• _Exercise details_: Collect the lines of the entries where "coords" shows up.

Start Rows

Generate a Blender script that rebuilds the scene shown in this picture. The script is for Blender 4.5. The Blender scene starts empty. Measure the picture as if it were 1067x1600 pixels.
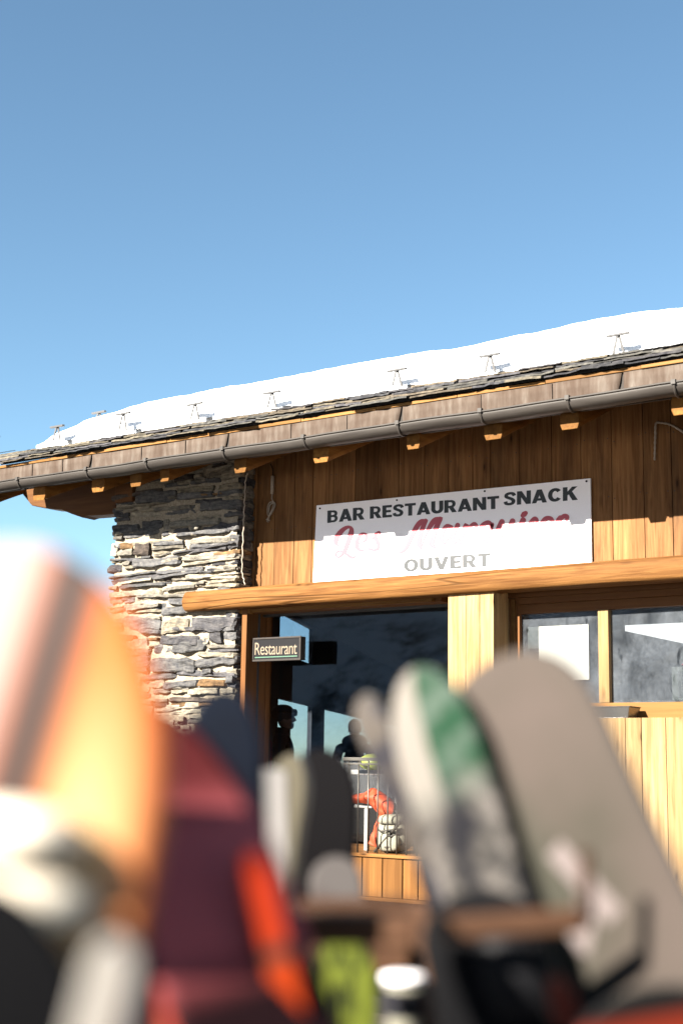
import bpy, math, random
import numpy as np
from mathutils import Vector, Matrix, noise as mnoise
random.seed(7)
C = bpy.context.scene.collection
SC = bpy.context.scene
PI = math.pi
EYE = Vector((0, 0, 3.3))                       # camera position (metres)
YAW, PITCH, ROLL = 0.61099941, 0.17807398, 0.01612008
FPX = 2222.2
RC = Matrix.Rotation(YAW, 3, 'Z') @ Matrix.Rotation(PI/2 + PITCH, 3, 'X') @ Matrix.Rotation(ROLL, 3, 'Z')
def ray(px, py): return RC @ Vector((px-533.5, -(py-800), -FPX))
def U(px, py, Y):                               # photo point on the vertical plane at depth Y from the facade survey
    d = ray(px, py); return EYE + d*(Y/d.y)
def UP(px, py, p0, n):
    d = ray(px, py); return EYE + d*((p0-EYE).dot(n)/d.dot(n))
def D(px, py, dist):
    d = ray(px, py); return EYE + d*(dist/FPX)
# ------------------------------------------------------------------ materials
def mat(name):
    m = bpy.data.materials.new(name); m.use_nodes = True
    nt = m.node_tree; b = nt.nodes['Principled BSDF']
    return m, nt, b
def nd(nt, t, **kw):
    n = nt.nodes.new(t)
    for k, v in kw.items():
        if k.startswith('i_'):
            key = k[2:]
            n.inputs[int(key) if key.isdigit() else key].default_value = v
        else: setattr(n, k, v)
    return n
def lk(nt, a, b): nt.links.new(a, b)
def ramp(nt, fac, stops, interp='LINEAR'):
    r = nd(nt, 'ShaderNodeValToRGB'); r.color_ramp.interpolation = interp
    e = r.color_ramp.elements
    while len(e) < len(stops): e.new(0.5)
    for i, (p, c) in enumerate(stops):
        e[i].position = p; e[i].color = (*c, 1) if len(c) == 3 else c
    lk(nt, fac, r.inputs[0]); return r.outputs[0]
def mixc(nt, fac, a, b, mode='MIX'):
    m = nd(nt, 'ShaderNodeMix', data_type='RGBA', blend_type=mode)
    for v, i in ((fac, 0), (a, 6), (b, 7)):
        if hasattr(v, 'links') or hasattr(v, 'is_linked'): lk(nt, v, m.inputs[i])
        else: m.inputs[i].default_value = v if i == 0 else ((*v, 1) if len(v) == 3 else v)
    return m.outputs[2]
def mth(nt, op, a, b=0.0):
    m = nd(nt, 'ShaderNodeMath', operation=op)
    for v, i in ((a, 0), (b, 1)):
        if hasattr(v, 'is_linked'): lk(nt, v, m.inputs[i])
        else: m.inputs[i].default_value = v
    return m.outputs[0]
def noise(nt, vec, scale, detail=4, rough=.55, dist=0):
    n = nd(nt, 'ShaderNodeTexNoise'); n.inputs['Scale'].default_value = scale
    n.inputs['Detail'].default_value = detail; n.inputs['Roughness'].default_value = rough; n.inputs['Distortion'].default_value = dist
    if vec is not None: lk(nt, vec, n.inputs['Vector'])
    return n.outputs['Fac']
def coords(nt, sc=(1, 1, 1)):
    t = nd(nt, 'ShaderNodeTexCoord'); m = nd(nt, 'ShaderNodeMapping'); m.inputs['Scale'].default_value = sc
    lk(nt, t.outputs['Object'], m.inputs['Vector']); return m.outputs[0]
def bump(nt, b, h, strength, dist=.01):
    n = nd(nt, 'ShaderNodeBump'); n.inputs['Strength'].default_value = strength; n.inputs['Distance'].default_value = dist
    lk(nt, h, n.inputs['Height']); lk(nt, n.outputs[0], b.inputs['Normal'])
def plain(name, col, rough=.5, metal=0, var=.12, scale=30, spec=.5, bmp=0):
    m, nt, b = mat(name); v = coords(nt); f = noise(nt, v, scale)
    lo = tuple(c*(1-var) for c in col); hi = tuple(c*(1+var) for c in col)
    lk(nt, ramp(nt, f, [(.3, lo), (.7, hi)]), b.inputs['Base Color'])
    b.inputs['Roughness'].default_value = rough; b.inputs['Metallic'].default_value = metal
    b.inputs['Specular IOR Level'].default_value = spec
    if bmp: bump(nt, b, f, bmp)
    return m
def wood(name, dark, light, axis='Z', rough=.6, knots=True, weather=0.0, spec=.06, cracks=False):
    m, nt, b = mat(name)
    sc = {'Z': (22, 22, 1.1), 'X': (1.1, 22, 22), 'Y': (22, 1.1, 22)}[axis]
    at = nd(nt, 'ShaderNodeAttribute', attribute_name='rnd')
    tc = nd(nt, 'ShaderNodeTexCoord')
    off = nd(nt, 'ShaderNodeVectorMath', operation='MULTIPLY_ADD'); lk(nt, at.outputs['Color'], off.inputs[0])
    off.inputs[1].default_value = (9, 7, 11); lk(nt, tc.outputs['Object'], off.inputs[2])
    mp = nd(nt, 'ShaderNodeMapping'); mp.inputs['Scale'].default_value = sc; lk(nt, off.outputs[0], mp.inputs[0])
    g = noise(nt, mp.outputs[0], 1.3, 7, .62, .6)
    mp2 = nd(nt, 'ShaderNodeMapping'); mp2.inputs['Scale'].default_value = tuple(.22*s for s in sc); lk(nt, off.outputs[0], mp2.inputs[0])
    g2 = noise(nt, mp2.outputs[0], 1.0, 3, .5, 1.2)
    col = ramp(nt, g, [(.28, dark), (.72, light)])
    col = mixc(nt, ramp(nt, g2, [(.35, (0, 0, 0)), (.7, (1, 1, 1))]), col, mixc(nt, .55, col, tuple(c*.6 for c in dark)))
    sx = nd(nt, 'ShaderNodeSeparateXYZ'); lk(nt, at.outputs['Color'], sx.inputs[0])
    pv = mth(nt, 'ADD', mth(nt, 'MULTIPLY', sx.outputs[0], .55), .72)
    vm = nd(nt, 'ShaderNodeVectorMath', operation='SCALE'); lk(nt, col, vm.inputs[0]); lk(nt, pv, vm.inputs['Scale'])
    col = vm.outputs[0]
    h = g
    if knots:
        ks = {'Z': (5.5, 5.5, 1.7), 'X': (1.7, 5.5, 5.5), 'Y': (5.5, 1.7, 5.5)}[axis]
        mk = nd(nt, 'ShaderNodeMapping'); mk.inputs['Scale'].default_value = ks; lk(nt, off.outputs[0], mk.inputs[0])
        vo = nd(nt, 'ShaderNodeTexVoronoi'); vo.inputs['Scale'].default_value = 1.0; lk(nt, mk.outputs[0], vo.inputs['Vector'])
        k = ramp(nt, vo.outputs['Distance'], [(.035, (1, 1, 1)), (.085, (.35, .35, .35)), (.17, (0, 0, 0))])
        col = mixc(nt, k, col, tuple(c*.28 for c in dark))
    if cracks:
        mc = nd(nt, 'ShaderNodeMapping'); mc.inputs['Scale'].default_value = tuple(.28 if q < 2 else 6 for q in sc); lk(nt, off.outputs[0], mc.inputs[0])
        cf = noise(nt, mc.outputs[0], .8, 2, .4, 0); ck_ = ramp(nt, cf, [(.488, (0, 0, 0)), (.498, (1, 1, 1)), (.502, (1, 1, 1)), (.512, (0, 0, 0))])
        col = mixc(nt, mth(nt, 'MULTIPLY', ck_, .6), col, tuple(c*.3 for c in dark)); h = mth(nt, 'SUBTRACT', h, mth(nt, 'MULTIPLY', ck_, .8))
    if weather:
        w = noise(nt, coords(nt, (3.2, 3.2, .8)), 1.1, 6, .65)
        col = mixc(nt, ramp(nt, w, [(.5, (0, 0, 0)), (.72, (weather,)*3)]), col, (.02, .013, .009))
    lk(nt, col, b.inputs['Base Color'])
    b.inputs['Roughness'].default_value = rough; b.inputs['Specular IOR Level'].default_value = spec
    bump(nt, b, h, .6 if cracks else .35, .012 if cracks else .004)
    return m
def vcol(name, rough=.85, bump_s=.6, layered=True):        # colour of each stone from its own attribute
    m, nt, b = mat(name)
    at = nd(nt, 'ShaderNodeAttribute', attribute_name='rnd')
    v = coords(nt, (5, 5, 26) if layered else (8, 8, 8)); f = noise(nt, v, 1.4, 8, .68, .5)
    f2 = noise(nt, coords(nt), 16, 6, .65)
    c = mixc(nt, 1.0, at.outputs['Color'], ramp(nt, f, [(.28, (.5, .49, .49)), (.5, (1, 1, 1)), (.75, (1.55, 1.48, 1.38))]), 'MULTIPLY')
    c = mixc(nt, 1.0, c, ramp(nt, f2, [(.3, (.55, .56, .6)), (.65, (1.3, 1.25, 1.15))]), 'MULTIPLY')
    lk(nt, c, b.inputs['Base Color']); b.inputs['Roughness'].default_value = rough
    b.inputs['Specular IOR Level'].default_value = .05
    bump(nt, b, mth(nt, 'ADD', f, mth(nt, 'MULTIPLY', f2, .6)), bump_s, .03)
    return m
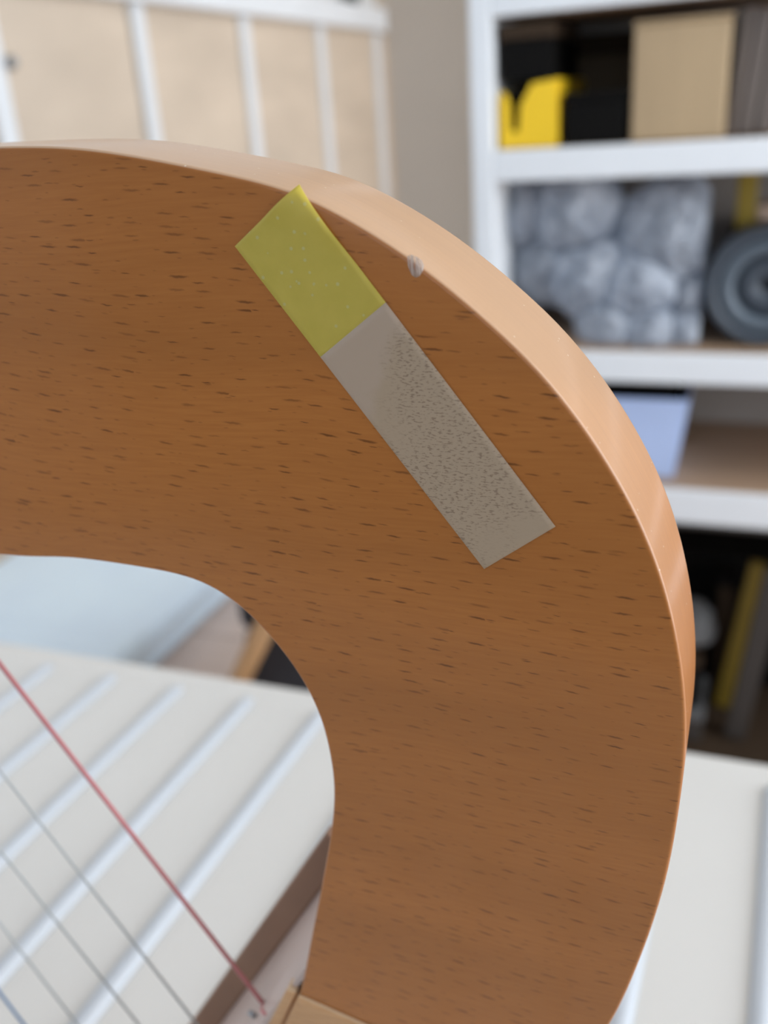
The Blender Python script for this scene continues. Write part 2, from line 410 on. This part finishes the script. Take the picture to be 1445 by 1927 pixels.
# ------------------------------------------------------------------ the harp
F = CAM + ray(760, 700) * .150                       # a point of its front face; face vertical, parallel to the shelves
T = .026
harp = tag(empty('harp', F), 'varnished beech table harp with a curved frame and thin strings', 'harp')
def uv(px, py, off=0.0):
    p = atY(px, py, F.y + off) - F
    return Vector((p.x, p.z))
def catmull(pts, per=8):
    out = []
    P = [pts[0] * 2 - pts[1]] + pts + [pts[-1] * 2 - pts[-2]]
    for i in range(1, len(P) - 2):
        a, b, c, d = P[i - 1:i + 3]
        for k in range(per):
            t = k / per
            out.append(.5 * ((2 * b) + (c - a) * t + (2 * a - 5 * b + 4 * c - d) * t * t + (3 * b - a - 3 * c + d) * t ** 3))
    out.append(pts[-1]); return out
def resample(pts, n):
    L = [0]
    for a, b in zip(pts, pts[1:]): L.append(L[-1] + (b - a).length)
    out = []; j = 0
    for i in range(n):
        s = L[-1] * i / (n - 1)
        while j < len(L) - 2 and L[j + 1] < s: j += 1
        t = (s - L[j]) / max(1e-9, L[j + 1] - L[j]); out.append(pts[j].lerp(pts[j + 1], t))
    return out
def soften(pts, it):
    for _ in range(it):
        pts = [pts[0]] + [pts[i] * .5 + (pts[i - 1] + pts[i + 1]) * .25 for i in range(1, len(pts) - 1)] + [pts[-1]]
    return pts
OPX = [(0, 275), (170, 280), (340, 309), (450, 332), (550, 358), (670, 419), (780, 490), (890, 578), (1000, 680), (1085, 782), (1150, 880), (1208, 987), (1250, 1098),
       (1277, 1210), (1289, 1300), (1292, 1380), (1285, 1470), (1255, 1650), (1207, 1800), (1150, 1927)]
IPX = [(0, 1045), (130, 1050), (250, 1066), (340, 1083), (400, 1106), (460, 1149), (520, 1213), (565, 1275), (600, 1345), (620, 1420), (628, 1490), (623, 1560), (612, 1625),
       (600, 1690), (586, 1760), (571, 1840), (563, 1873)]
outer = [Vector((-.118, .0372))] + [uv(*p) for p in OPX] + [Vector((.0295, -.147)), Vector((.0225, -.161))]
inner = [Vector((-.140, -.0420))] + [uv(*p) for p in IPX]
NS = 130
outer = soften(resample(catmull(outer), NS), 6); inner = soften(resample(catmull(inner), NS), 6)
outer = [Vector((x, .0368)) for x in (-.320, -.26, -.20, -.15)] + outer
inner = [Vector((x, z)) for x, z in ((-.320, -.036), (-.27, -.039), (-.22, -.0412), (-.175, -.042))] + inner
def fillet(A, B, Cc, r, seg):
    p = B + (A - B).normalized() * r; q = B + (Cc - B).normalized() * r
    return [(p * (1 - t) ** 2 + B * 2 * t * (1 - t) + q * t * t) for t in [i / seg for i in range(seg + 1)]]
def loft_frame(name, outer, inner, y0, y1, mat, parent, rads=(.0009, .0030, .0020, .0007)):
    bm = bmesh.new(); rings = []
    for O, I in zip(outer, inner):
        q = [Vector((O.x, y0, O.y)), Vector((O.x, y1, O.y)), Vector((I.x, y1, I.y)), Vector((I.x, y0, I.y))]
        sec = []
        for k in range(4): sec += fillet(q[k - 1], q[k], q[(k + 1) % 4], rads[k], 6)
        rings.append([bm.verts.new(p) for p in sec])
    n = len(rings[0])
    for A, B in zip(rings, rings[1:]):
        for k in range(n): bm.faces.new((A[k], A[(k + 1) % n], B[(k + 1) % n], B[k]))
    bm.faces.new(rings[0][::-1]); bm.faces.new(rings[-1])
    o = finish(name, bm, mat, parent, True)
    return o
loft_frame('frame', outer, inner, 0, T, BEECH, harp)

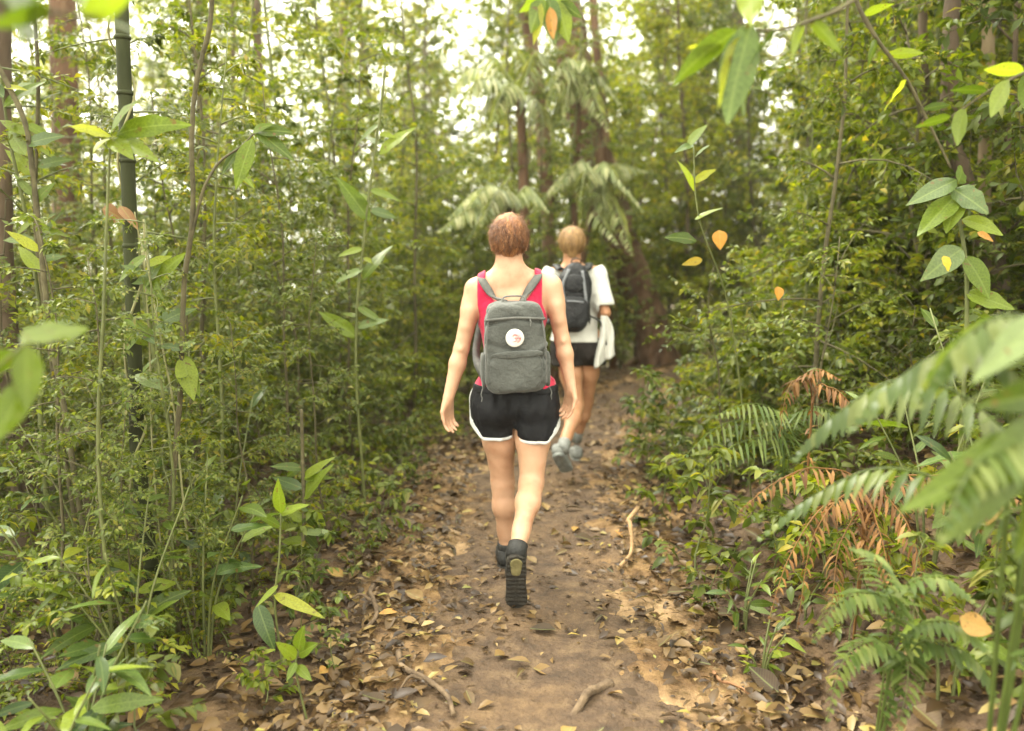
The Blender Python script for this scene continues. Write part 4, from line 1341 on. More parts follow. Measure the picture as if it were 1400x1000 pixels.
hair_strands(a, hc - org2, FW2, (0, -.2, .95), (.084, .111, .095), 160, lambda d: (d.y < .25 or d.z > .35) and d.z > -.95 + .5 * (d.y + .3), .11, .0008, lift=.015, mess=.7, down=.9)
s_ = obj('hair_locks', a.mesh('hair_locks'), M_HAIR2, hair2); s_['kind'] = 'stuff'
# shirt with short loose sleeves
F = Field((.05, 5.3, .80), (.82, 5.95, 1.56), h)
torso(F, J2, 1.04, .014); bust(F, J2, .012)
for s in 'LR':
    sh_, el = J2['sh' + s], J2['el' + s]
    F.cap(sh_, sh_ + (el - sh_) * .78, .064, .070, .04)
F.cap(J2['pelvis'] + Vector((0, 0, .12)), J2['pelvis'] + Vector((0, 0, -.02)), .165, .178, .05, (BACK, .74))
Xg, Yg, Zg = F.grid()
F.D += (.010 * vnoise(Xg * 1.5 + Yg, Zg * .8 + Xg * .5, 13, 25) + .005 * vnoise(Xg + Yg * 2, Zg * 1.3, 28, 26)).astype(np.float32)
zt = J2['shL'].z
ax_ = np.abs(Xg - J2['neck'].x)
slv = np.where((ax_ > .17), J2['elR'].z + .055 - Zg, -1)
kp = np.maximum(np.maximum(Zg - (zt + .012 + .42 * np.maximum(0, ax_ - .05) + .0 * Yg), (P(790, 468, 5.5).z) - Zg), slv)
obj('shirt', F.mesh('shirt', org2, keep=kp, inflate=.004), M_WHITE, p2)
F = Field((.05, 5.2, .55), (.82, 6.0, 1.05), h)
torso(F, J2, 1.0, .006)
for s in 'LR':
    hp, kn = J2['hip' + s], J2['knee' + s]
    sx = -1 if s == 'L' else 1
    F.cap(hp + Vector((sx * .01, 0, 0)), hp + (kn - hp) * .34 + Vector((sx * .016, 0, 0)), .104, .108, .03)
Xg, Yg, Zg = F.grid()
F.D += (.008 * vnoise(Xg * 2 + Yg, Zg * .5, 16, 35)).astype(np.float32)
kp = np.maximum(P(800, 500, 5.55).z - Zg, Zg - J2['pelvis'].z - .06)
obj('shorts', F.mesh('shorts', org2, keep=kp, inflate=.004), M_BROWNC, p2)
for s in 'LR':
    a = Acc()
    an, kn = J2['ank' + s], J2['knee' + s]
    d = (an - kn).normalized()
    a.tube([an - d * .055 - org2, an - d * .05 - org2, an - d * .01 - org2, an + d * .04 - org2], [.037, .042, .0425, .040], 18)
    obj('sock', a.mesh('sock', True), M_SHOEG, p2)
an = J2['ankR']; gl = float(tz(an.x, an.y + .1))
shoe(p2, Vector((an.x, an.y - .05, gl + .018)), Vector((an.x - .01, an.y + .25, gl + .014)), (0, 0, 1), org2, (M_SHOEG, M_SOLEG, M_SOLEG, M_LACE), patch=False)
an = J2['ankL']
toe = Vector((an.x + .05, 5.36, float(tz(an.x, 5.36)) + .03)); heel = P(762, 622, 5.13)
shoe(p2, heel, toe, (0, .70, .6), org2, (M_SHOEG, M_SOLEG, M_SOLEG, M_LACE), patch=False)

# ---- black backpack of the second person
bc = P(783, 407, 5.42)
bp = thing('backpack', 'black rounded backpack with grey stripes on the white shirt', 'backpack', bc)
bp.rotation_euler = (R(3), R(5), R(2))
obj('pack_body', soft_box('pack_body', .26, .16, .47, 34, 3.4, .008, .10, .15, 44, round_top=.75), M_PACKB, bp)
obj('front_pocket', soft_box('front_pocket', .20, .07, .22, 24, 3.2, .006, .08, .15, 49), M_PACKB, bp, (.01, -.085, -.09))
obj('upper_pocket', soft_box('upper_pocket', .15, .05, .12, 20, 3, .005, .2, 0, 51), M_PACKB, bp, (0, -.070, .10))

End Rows

• _Solved exercise_:
def coords(nt, sc=(1, 1, 1)):
    m, nt, b = mat(name); v = coords(nt); f = noise(nt, v, scale)
        w = noise(nt, coords(nt, (3.2, 3.2, .8)), 1.1, 6, .65)
    v = coords(nt, (5, 5, 26) if layered else (8, 8, 8)); f = noise(nt, v, 1.4, 8, .68, .5)
    f2 = noise(nt, coords(nt), 16, 6, .65)